### Stated goal
Select, from the material below, each line with "that" in it.

### Source excerpt
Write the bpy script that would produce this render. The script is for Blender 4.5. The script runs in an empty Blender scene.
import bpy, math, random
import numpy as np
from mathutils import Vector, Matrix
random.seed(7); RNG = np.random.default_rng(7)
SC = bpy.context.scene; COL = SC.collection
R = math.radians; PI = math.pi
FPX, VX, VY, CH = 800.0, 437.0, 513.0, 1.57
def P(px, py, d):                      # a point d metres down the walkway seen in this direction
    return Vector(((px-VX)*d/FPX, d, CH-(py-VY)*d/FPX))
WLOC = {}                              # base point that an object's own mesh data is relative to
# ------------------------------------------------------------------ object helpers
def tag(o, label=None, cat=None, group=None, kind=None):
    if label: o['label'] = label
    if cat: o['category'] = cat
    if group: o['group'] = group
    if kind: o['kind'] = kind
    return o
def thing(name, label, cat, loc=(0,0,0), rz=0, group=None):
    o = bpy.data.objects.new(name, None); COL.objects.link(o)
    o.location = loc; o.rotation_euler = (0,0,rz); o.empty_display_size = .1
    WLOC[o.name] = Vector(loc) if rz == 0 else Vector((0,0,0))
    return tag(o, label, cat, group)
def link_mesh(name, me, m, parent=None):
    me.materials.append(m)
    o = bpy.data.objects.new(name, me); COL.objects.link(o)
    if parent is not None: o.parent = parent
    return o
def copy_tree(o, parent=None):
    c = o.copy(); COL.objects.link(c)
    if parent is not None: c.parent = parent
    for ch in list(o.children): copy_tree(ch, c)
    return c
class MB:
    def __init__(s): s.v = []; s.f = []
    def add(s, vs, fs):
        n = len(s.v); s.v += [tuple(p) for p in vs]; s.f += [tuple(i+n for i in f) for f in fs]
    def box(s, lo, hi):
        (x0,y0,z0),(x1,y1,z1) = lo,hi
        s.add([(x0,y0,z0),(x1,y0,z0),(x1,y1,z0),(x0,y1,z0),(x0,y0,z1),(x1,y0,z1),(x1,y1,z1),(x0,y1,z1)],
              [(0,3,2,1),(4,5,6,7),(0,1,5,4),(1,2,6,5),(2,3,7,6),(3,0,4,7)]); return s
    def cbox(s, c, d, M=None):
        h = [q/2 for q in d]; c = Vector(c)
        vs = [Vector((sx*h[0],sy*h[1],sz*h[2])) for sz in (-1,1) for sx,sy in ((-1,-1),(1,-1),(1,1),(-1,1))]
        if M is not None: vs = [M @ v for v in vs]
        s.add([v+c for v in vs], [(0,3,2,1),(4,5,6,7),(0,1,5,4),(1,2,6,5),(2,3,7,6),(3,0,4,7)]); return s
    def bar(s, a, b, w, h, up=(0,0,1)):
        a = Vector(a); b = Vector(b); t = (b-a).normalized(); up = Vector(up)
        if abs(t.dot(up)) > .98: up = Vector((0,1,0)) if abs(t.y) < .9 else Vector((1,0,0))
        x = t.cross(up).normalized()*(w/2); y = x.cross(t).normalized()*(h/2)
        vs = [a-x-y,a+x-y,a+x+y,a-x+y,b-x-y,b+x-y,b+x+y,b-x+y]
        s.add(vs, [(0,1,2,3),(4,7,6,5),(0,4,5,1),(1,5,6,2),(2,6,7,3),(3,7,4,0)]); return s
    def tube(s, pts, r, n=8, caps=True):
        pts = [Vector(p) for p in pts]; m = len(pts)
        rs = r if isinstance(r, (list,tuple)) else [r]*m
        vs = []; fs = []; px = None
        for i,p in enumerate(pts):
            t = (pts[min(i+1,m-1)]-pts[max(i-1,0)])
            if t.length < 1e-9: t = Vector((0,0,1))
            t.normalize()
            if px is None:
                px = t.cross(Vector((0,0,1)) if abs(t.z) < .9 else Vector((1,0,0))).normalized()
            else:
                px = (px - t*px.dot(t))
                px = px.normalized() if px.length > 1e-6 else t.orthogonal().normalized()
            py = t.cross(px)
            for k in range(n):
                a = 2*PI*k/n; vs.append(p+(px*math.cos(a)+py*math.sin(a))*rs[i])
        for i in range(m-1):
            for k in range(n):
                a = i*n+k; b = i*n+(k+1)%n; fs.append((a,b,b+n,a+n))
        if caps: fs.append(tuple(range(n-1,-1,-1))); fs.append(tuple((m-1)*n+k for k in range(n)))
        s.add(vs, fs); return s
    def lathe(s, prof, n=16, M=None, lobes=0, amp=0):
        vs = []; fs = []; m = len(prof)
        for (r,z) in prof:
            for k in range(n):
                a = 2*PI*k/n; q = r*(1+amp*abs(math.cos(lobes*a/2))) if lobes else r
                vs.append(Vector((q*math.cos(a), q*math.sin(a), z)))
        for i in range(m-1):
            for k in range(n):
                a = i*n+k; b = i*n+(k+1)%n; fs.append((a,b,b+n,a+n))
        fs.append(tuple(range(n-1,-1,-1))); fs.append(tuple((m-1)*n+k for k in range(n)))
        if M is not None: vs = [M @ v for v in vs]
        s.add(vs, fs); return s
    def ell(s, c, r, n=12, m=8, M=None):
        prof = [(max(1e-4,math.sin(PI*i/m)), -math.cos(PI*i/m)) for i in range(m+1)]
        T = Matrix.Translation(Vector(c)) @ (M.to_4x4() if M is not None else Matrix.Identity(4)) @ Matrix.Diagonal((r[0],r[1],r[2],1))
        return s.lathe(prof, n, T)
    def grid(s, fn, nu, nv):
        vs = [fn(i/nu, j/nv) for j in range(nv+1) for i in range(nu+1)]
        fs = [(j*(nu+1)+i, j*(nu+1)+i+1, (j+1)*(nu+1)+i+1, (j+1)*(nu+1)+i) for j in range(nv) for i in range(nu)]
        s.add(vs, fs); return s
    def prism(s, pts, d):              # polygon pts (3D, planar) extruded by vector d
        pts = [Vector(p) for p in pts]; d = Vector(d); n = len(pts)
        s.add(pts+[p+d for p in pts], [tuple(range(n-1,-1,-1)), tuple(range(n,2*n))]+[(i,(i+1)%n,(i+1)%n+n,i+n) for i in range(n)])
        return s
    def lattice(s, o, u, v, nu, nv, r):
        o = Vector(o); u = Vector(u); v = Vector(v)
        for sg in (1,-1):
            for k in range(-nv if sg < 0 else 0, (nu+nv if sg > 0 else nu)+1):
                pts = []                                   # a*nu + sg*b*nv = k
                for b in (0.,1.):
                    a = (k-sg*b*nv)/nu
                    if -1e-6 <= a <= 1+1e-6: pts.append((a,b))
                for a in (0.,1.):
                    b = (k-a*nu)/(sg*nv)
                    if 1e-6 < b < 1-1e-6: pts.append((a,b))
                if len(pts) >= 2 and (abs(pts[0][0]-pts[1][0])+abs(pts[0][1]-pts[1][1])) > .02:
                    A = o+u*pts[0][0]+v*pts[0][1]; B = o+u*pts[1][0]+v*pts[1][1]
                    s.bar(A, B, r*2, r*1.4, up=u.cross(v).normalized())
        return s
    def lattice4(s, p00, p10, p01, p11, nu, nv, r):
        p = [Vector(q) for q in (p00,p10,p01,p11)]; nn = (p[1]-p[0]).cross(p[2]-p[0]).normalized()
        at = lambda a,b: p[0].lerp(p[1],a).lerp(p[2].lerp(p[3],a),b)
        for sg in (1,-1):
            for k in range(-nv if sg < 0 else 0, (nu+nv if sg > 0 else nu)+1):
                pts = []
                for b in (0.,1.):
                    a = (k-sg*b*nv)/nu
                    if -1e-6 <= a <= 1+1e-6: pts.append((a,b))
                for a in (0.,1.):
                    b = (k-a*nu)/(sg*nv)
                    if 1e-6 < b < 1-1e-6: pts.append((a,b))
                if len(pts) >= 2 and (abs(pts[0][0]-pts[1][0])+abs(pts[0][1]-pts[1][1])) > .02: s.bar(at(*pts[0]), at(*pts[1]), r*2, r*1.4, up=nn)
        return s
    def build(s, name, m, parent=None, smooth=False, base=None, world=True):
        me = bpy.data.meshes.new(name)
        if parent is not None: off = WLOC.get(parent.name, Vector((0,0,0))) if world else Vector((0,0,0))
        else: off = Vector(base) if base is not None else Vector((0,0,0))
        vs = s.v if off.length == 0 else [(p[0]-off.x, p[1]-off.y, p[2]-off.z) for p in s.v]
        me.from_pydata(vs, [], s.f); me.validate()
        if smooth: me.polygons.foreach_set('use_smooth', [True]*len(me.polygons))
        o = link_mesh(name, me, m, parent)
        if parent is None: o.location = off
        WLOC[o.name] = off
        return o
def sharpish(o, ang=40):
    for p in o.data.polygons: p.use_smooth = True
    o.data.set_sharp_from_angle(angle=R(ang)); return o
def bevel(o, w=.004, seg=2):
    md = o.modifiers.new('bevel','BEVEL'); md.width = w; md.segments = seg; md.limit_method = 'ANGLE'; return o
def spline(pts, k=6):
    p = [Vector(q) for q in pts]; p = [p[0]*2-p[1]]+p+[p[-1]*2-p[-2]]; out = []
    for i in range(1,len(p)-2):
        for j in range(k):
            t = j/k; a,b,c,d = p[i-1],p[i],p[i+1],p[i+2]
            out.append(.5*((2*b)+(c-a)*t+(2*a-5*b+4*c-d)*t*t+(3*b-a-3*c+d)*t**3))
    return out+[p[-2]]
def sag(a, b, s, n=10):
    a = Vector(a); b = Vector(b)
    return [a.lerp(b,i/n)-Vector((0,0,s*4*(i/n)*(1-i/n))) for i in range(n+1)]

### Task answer
Write the bpy script that would produce this render. The script is for Blender 4.5. The script runs in an empty Blender scene.
WLOC = {}                              # base point that an object's own mesh data is relative to